Dopo Il calice d’argento, le cose cominciarono ad andare meglio: in un paio d’anni, dal 1956 al 1958, arrivarono Lassù qualcuno mi ama, La lunga estate calda e La gatta sul tetto che scotta. Soprattutto queste ultime pellicole furono particolarmente importanti: la prima segnò l’incontro cinematografico (quello personale era avvenuto sui palcoscenici teatrali qualche anno prima) con Joanne Woodward, che sarebbe stata sua moglie per il successivo mezzo secolo; la seconda, insieme a Liz Taylor, lo trasformò in star galattica.
Nei quarant’anni abbondanti successivi – il suo ultimo ruolo è in Era mio padre di Sam Mendes, ed è strepitoso – Newman ha gestito la sua carriera e la sua immagine pubblica con incredibile grazia.
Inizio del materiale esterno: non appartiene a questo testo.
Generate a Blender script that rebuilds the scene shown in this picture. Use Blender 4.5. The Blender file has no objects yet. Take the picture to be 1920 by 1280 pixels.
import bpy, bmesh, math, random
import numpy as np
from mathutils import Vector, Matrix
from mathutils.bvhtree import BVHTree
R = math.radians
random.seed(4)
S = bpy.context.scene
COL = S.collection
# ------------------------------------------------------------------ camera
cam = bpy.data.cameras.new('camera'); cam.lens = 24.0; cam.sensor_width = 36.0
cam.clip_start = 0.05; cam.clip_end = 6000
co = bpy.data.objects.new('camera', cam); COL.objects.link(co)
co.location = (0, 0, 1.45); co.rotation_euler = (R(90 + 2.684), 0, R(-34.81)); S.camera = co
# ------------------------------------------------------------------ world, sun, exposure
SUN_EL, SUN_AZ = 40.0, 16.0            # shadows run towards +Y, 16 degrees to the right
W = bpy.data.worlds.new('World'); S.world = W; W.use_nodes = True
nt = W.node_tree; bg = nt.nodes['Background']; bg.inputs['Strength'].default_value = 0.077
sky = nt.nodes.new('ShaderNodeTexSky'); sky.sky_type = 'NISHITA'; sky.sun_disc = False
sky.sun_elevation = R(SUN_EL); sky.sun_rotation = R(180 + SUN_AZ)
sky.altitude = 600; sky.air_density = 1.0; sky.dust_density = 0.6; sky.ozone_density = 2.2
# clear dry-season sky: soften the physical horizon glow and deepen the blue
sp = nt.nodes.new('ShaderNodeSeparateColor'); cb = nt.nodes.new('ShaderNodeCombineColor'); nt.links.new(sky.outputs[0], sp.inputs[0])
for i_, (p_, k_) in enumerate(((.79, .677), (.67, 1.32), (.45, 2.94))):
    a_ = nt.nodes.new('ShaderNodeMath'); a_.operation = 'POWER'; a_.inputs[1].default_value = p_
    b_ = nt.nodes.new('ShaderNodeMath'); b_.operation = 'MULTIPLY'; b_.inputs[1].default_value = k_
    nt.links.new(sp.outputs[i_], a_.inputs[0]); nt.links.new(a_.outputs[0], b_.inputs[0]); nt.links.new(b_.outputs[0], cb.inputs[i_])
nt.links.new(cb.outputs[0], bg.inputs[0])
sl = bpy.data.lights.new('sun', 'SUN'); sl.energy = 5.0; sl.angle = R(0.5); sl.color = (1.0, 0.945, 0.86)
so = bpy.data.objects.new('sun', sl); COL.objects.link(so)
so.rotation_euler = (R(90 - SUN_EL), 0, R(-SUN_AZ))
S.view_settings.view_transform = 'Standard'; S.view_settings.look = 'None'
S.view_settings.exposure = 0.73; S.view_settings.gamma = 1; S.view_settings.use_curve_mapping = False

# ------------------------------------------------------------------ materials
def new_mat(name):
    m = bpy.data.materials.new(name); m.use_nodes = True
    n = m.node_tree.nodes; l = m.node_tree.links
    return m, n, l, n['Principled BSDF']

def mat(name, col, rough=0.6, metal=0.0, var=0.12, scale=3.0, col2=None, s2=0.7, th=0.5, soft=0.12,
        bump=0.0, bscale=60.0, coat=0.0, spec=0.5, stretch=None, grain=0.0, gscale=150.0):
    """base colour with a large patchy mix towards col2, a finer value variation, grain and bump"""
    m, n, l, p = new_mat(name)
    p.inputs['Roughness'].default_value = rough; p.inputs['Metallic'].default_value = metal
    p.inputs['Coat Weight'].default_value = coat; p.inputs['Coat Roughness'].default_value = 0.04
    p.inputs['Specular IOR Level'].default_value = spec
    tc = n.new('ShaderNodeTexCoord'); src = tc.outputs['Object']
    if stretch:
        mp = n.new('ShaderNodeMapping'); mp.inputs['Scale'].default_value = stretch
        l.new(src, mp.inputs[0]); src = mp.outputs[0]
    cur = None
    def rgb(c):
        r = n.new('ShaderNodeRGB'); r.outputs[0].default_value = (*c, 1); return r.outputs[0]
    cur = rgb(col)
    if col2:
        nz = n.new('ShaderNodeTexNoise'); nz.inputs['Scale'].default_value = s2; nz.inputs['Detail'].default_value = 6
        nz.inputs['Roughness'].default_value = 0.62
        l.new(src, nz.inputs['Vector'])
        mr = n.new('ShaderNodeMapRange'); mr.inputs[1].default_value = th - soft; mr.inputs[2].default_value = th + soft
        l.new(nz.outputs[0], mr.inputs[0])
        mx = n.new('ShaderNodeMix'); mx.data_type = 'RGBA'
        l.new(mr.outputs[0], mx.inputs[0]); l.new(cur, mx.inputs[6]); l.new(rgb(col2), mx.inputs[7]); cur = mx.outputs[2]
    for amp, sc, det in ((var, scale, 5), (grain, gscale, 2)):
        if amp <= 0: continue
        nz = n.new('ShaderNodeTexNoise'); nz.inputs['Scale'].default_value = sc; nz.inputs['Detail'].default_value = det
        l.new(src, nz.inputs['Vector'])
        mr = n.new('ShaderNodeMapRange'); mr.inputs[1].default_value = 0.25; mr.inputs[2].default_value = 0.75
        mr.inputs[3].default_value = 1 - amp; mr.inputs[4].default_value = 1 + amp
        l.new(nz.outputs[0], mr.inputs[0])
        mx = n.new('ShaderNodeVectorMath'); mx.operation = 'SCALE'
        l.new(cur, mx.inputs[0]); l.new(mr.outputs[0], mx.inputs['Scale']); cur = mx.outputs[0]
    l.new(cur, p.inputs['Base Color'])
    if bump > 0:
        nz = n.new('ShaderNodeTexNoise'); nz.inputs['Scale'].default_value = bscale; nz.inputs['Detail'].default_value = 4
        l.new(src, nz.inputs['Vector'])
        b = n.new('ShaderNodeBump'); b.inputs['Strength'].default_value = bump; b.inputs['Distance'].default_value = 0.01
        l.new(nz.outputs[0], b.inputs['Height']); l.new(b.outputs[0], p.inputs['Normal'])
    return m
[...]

È riuscito a essere un simbolo sia per l’America più tradizionalista (il suo matrimonio incrollabile, le sue amicizie sincere, come quella con Robert Redford, il rifiuto della vita hollywoodiana) sia per quella progressista (non ha mai nascosto le sue simpatie per il partito democratico e per i movimenti per i diritti). Si è guadagnato il rispetto di registi, attori e sceneggiatori: Tennessee Williams diceva che Newman era «terribly good». Ma soprattutto quello del pubblico: era raro che qualche fan cercasse di strappargli i vestiti di dosso, come succedeva ad altri. Si favoleggia che durante una pausa delle riprese di L’inferno di cristallo, Newman se ne andò a fare una passeggiata per le strade, fuori dagli studi della Fox: quando spuntò dai cancelli, i fan che si trovavano all’ingresso non lo assalirono, ma si limitarono ad applaudire educatamente. Chiamiamolo star power, anche quello portato a un livello superiore: Newman è stato capace di farsi adorare, desiderare, ammirare, rispettare. E il resto, ciò che non era altrettanto positivo, di farlo dimenticare, a partire dai suoi problemi di alcolismo (certi ruoli, tipo quello del Verdetto, non erano casuali).
È una banalità, dire che le star di oggi non potranno mai competere con quelle di un tempo. Però è difficile non pensarlo, quando si (ri)vedono sullo schermo gli occhi di Paul Newman. Non serve neppure il colore: magia, funzionano anche in bianco e nero.